Tarım işçilerin yevmiyesinden, elçiye verilen komisyona kadar; Tırpancıdan biçerdövere kadar çalışma ücretini belirler; işçilerin ucuz çalışmasının ve çalıştırılmasının önüne geçerek haksızlığın zeminini ortadan kaldırırdı. Emeği kutsal görerek işçiden yana belli bir eğilim olsa da her iki tarafın memnuniyeti esas alınırdı.
Örgütsel Durum:
Yönetim Toplantılarına, Karar alma süreçlerine komisyonların sözcüsü durumunda olan arkadaşlar da katılırdı. Kararlar genellikle tartışılarak alınırdı. Fakat uygulama boyutuyla Esas Olarak, tüm çalışmalar Siyasi Komiser ve Askeri Komutanın yetki ve inisiyatifinde yürütülürdü. Sorumluluk da onlara aitti.

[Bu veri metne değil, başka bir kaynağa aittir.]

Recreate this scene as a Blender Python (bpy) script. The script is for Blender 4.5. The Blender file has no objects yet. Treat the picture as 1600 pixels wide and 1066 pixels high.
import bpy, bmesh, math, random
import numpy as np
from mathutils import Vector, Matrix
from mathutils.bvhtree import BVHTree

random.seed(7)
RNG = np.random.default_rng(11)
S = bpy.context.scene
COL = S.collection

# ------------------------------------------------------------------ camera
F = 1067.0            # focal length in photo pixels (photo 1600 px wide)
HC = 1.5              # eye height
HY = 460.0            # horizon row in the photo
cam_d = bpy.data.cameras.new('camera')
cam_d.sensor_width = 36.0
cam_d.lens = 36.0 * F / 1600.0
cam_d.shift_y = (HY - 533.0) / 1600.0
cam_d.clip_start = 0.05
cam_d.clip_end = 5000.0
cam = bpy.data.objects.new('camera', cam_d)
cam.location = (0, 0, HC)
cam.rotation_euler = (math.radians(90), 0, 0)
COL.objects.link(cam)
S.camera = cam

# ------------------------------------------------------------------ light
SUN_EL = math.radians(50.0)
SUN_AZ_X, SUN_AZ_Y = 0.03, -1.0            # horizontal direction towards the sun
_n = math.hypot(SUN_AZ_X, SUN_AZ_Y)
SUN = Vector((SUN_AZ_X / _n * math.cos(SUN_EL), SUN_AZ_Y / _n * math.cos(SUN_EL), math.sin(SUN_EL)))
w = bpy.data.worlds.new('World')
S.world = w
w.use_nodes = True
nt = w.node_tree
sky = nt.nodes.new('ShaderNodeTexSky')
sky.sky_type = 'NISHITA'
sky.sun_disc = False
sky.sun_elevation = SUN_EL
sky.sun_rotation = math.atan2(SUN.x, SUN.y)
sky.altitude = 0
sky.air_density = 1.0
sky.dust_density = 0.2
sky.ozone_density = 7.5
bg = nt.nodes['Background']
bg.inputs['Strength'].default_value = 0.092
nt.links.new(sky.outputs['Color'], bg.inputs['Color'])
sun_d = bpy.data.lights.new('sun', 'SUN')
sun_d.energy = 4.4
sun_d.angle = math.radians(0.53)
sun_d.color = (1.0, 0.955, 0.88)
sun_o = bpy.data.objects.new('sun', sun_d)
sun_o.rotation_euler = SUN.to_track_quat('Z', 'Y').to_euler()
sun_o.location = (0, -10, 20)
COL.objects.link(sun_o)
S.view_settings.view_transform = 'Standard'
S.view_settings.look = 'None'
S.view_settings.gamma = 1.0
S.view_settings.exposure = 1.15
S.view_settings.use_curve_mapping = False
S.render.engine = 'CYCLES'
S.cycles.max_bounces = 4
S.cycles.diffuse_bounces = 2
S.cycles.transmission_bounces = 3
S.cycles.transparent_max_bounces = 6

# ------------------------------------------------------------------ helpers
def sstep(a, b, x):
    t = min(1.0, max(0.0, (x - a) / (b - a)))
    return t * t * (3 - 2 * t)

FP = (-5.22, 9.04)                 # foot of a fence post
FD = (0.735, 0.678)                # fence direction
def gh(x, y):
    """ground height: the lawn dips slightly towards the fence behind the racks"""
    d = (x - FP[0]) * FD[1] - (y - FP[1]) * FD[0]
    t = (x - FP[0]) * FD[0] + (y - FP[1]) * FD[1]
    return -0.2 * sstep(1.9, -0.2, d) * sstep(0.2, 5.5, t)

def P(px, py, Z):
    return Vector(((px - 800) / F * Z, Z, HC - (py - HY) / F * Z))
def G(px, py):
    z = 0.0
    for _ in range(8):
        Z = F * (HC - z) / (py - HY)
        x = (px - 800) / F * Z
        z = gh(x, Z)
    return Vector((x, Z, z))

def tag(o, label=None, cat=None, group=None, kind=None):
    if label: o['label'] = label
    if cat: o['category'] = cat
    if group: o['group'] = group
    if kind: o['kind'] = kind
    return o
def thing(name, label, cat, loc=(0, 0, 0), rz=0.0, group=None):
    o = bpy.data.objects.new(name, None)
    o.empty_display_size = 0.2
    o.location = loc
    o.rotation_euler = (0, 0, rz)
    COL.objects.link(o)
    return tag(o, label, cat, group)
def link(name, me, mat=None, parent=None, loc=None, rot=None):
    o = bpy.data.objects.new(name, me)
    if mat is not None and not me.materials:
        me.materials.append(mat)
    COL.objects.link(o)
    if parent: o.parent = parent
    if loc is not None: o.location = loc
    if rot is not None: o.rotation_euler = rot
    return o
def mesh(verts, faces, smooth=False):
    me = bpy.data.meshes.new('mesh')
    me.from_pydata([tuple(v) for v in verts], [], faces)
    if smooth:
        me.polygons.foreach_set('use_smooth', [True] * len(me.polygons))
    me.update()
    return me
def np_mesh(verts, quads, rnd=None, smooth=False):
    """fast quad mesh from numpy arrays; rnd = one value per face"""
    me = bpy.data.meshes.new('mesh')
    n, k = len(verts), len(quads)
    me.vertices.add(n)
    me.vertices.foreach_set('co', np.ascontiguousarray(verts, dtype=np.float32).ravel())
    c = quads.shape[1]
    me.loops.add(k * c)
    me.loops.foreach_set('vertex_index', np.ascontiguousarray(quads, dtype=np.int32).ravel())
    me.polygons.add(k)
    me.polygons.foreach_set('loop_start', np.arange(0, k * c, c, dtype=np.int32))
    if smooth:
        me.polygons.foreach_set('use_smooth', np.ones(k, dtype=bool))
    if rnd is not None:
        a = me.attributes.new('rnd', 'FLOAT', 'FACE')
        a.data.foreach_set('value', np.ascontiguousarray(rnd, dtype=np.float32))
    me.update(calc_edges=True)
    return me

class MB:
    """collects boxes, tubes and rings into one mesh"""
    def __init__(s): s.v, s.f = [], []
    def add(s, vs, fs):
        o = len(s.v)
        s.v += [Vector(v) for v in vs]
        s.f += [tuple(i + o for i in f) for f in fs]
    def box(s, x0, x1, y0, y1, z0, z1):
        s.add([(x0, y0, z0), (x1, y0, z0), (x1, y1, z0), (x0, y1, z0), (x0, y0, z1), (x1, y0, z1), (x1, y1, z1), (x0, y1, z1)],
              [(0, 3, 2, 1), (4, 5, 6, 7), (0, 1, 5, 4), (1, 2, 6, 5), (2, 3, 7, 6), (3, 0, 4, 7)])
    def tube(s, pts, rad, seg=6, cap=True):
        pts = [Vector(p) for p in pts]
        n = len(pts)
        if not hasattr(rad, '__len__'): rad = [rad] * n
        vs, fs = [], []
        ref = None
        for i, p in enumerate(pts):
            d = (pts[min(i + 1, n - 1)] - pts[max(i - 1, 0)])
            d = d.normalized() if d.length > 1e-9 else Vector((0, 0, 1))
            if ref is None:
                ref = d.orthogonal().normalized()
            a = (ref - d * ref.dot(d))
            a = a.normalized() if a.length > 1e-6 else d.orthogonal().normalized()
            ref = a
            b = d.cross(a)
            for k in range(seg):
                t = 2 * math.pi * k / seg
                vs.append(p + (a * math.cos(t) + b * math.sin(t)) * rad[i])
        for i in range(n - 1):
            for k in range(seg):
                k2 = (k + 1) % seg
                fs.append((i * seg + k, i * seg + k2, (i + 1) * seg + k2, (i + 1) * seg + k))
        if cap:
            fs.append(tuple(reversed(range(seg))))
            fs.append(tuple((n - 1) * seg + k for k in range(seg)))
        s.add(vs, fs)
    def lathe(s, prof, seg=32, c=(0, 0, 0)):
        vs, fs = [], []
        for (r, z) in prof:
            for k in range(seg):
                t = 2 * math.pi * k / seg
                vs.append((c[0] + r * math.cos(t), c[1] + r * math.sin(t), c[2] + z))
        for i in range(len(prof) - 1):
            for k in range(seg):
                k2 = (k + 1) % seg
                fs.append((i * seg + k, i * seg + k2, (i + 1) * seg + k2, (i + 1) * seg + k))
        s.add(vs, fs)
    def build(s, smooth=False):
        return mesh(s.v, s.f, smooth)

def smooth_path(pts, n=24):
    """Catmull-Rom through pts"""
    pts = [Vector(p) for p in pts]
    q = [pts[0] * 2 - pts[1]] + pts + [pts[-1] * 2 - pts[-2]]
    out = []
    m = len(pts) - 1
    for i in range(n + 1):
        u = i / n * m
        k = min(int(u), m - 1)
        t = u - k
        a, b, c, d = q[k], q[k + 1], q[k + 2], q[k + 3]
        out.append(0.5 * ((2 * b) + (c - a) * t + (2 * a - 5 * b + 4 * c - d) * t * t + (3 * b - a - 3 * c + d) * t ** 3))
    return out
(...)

Bu çalışmalar elbette ki belli bir aşamadan sonra tedricen biçim kazandı. Öncesinde başta Önderlik olmak üzere tüm belli arkadaşların bizzat çalışması ve emeği vardır.
Anlaşılacağı gibi, bu yoğun çalışmalar sonucunda Mevcut Sistemin tüm kurum ve kuruluşları kelimenin gerçek anlamıyla işlevsiz kaldı.
Hilvan İlçe Yönetimi tamamen hareketin eline geçti. Sadece Tapu Dairesi ile Nüfus Dairesi çalışıyordu. O da Hareket henüz Tapu ve Kimlik veremediği içindi.
Hilvan’da Demokratik Özerklik ve Demokratik Ulus örgütlenmesinin ilk temelleri böylece atılmış oldu.
12 Eylül Darbesinin Lideri General Kenan Evren’in anılarında: 1978 yazında Hilvan üzerinden helikopterle geçtik, darbe yapmaya karar verdik demesi tesadüf veya anlık bir değerlendirme değildir.